Electronic Evidence

Excerpted from Electronic Evidence: Law and Practice, Second Edition

By Paul R. Rice

THE PRACTICAL SIDE OF E-DISCOVERY

To apply the rules of electronic discovery, counsel must acquire a basic understanding of the electronically stored information (ESI) potentially at issue in a case and how that information can be preserved, collected, and produced. Organizations that actively prepare for electronic discovery will have strategic advantages over their less-prepared opponents and will ultimately reduce the cost and risk associated with e-discovery. A comprehensive review of an organization’s readiness for electronic discovery may suggest actions that should be taken in the early stages of litigation to provide protection to the company.

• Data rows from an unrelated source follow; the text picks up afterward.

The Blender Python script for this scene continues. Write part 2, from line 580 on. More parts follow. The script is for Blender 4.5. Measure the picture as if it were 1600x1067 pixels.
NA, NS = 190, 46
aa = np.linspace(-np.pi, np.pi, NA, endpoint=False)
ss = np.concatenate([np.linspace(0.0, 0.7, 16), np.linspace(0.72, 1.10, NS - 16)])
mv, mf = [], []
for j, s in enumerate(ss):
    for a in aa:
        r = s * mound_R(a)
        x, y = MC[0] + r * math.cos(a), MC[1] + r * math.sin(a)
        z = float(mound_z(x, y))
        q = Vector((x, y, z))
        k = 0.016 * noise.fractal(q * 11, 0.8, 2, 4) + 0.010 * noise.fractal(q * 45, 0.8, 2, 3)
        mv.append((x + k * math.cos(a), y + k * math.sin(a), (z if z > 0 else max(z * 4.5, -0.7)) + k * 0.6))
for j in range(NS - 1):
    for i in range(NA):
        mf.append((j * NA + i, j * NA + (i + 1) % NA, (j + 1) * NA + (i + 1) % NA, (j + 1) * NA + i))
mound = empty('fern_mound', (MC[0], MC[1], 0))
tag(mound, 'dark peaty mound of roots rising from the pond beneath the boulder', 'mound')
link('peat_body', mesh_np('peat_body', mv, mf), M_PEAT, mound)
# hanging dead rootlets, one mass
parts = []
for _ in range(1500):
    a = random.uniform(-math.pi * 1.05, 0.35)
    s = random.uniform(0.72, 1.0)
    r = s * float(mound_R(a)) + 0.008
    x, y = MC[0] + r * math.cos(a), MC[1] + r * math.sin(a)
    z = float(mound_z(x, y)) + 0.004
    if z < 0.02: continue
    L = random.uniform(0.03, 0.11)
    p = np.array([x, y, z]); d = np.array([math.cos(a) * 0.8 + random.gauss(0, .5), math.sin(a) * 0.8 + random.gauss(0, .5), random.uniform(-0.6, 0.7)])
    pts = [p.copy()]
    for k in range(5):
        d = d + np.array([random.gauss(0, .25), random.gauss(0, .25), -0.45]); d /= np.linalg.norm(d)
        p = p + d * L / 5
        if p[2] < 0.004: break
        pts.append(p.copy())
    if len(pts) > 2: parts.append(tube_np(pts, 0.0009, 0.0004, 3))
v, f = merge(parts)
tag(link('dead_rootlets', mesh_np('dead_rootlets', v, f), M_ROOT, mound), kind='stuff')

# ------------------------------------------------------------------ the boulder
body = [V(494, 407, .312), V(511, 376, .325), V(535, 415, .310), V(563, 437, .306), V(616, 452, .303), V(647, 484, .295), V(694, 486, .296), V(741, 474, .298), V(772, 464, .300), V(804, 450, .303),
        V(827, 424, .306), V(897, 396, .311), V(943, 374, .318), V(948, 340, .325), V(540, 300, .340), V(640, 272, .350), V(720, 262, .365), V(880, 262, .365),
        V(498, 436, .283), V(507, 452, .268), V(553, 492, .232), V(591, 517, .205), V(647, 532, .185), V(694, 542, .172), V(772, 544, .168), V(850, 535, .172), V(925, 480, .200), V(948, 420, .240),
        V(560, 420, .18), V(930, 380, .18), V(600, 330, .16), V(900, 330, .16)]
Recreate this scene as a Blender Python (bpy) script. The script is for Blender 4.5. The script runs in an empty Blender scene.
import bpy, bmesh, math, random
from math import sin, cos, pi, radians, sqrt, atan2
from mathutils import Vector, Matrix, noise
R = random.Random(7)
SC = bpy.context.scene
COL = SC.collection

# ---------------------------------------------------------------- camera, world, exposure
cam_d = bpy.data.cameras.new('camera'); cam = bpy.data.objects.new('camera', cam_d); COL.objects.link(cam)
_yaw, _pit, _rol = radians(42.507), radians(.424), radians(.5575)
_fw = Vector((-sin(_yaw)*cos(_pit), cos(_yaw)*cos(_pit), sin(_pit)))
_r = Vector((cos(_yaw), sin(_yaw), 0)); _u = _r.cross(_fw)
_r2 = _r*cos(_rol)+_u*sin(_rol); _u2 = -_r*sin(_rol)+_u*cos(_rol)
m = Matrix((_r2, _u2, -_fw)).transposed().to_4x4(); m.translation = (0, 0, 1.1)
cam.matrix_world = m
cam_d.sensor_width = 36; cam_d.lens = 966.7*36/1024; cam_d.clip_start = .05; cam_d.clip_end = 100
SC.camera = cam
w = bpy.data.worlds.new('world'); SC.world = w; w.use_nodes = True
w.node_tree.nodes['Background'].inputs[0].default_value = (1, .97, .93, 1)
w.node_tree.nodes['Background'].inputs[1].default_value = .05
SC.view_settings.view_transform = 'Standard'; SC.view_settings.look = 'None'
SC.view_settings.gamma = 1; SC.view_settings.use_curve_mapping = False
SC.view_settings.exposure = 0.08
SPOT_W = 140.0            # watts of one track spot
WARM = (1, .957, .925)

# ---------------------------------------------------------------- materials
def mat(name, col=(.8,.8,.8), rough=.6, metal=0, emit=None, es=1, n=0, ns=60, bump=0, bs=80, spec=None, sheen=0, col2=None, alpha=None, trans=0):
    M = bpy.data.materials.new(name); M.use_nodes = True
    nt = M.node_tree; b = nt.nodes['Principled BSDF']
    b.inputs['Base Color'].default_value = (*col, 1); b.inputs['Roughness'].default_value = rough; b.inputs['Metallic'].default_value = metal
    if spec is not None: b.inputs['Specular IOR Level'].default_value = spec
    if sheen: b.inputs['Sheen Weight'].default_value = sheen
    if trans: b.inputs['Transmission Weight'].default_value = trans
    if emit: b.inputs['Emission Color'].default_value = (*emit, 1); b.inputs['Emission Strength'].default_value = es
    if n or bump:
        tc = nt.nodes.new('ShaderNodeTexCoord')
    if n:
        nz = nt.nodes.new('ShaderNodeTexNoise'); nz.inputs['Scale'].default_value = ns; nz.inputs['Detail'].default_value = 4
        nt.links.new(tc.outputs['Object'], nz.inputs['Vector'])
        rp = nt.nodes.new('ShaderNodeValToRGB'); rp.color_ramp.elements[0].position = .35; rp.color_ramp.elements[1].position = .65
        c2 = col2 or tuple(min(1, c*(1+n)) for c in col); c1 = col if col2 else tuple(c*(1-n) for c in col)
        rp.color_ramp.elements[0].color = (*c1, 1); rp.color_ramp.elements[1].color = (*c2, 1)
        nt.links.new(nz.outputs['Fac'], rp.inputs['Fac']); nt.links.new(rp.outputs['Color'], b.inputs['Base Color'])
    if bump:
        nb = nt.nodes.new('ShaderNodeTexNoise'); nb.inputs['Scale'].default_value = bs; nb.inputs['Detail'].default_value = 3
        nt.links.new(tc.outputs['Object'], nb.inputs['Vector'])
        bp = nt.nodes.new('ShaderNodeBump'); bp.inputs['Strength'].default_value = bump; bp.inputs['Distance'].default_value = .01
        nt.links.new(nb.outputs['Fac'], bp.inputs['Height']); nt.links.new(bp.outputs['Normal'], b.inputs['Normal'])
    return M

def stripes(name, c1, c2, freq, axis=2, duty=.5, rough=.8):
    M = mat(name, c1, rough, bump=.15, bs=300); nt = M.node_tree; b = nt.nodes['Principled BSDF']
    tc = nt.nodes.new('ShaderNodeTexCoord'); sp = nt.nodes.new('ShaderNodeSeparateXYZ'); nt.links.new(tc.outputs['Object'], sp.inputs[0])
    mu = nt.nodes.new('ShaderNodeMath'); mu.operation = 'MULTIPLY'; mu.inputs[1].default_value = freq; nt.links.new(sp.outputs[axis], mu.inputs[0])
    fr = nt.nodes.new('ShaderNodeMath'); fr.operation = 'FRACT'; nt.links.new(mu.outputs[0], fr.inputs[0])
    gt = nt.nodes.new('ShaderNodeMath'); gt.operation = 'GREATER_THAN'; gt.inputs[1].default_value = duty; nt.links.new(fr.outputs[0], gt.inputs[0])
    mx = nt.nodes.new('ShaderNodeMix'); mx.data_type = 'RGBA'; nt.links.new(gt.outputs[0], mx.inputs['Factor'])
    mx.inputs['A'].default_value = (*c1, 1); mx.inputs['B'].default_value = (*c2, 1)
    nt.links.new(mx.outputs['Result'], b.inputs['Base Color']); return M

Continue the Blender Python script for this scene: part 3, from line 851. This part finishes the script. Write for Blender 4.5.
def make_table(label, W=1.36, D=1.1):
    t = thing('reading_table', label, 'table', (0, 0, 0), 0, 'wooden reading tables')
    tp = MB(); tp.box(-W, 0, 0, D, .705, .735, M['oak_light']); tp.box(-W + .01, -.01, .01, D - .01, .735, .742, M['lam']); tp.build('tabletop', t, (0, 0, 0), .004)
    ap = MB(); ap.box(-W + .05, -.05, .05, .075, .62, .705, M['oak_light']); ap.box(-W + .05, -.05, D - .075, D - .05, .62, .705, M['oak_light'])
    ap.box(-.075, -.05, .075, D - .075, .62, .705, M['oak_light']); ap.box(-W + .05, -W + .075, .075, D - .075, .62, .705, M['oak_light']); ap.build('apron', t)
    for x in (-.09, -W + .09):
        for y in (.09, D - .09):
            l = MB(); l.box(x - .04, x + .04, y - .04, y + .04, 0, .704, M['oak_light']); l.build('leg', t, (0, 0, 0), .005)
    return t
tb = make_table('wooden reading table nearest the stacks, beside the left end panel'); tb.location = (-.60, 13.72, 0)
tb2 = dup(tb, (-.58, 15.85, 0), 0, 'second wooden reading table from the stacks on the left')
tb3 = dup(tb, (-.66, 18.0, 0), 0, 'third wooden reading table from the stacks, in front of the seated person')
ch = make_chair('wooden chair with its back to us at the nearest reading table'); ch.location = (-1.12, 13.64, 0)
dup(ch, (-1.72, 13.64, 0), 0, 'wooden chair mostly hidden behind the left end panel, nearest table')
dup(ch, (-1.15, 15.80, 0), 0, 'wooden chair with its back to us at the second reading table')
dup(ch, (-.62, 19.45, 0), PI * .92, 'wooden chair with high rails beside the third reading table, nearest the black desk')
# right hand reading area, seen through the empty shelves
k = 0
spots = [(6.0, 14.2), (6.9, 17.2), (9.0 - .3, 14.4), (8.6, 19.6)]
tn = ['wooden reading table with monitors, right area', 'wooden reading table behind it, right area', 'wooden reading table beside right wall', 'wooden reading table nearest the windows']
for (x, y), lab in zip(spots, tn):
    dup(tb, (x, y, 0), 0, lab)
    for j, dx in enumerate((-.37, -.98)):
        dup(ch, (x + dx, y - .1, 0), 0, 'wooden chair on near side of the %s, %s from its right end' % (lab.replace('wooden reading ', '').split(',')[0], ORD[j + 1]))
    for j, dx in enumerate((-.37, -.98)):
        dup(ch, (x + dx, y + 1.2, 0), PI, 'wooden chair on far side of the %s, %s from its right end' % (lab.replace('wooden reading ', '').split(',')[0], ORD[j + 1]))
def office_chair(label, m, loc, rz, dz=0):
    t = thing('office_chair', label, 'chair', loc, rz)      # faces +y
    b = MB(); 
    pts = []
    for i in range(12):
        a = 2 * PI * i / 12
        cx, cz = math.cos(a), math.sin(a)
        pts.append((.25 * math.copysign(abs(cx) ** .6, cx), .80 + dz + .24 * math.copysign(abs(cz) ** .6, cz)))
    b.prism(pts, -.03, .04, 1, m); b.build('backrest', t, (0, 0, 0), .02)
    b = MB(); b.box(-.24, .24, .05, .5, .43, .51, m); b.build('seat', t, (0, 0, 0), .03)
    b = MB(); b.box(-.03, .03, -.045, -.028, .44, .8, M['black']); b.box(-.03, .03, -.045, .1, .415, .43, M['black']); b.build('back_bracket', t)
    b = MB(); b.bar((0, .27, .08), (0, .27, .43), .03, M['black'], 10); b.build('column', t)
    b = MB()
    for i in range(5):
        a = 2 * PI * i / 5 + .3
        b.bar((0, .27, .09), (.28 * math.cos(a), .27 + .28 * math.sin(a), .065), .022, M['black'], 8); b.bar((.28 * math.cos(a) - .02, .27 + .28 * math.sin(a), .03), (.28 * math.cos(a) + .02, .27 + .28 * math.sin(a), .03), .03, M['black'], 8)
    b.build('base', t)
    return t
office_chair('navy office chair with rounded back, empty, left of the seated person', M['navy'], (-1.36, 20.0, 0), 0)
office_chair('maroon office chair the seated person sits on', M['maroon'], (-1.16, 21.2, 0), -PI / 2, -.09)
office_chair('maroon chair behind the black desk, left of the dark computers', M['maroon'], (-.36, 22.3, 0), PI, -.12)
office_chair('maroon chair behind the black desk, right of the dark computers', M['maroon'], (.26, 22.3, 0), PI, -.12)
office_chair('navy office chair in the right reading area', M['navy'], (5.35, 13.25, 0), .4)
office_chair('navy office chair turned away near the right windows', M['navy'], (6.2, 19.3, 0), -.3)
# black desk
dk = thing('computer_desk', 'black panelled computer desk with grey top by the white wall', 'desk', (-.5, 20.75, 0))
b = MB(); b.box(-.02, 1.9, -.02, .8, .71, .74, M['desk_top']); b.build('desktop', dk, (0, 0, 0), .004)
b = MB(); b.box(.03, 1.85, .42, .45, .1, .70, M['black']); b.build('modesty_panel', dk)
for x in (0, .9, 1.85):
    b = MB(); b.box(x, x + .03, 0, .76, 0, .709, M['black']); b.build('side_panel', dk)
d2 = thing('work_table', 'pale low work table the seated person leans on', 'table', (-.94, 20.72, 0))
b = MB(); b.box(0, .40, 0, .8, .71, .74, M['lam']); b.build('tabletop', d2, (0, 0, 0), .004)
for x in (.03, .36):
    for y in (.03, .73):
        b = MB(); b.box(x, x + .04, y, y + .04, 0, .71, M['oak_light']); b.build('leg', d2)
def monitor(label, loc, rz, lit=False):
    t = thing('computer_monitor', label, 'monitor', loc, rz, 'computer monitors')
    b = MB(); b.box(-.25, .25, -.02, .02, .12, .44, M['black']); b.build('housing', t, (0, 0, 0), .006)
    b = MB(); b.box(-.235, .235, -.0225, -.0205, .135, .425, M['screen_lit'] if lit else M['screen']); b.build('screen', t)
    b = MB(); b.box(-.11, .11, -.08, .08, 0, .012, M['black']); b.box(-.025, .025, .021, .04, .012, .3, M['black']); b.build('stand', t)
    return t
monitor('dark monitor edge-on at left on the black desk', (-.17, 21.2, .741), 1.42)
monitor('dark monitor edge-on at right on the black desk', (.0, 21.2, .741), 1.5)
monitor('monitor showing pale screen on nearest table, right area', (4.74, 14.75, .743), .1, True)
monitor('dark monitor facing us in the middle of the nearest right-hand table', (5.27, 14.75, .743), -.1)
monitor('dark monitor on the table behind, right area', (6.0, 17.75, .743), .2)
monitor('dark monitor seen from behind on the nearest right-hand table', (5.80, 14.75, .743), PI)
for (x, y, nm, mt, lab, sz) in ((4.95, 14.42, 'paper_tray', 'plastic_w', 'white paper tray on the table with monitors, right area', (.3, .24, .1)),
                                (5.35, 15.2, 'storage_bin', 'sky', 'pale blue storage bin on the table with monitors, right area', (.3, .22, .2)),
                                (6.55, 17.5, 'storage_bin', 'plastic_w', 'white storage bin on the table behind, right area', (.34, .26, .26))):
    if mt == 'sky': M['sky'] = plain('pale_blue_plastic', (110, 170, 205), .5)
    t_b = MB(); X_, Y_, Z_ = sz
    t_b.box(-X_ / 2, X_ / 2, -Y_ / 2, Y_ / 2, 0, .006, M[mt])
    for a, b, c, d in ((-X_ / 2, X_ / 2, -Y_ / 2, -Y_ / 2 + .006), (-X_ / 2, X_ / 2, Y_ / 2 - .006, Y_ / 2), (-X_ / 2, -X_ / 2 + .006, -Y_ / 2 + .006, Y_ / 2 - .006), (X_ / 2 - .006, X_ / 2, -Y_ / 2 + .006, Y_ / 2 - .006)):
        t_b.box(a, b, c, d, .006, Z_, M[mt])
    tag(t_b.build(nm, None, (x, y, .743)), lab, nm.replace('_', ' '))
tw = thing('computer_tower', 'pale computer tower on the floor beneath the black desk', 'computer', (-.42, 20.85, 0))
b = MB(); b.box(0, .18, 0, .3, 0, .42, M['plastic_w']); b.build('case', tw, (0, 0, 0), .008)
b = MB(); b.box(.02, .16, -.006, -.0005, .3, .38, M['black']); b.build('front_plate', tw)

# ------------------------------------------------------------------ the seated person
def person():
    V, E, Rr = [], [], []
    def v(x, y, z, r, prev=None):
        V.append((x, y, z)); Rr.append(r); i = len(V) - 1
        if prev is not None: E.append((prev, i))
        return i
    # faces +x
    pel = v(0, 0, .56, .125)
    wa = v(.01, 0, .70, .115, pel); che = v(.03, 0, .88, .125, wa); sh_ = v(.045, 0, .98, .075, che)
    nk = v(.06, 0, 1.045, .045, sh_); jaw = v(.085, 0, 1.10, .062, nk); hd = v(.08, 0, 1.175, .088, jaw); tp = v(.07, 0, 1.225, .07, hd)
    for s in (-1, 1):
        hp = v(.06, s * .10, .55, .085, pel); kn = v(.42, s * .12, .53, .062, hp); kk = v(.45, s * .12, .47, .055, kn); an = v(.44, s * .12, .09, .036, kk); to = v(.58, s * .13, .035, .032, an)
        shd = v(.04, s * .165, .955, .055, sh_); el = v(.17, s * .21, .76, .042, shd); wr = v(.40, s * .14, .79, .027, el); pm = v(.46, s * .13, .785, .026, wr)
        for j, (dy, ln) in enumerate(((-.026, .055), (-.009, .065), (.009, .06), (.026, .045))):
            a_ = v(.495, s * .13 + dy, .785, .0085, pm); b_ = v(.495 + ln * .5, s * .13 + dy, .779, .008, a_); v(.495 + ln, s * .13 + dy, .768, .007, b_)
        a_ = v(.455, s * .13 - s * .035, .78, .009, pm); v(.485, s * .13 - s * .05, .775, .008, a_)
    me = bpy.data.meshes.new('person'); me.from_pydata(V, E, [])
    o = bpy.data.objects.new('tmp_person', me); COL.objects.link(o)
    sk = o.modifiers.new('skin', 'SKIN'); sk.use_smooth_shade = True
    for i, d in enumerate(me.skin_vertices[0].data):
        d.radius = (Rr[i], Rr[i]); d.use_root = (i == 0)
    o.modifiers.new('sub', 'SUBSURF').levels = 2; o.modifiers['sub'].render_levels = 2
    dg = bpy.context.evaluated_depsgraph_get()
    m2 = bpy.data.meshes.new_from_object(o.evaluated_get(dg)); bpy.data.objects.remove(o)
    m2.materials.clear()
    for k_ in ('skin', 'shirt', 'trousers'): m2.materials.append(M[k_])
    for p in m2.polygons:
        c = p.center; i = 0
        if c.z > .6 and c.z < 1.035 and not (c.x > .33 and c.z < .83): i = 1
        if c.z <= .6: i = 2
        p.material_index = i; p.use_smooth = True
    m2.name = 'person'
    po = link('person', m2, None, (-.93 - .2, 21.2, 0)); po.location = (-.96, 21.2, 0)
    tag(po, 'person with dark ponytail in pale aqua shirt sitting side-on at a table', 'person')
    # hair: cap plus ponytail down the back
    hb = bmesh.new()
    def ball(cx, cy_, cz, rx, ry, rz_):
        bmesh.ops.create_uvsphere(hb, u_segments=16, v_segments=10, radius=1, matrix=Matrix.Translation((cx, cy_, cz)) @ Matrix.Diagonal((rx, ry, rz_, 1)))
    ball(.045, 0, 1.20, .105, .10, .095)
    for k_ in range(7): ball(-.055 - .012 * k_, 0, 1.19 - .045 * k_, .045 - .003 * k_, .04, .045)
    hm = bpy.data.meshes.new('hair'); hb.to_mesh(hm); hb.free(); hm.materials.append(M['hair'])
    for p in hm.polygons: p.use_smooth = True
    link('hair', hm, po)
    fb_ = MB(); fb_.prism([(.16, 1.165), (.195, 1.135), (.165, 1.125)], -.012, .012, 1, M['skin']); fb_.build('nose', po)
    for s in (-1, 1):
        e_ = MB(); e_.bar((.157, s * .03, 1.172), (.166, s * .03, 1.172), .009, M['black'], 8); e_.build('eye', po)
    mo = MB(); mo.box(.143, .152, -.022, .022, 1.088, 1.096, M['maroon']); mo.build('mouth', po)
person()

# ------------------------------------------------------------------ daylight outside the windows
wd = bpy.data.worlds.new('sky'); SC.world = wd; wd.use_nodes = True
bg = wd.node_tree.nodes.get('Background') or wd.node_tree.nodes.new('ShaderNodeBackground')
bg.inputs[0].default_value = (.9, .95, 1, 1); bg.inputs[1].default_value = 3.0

In building an effective e-discovery response program, an organization should consider the steps summarized below. For greater detail, especially in the area of preservation and retention, refer to Chapter One of Electronic Evidence, Second Edition.

  1. Build an E-discovery Team
    A successful e-discovery response program requires an appropriate team with clear delineation of roles. The typical team should include members from (i) the legal department, (ii) information technology, and (iii) records management.

  2. Understand and Improve Information Technology Architecture
    An appropriate e-discovery response program should address each element of its architecture during the e-discovery process, including the following systems: (i) e-mail, (ii) unstructured data storage (e.g., NT servers), (iii) document management systems, (iv) Web environment, (v) databases, and (vi) applications.

  3. Develop a Preservation Process
    With the discoverability of electronically stored information now firmly established, counsel must take steps to identify and preserve potentially relevant ESI. Federal Rule 26(f), in fact, requires the parties to address the issue of preservation in the context of the meet-and-confer process. This is the first time that the term “preservation” appears in Federal Rules.

  4. Develop a Retention Plan
    The easiest way to reduce the risk of sanctions is to design, implement, and enforce a preservation plan to ensure the appropriate preservation of records in the context of actual, or reasonably anticipated, litigation.

  5. Issue Instructions to Custodians to Preserve Potentially Relevant Records
    The obligation to retain discoverable materials is an affirmative one; it requires that the agency or corporate officers having notice of discovery obligations communicate those obligations to employees in possession of discoverable materials.

  6. Design and Implement E-discovery Guidelines
    The best way to ensure a defensible and cost-efficient process that can be applied across all of a company’s cases is to have a set of written guidelines that address each step in the ESI process.

  7. Identify a Preferred Vendor Network
    E-discovery vendors may be necessary to assist in collecting, processing, hosting, review, and production.

  8. Consider Acquiring or Licensing Appropriate Tools
    A wide variety of tools are available to assist corporations in the e-discovery process, from archivers to assist in preservation to automated search and retrieval technologies, to litigation support tools for managing and reviewing the production.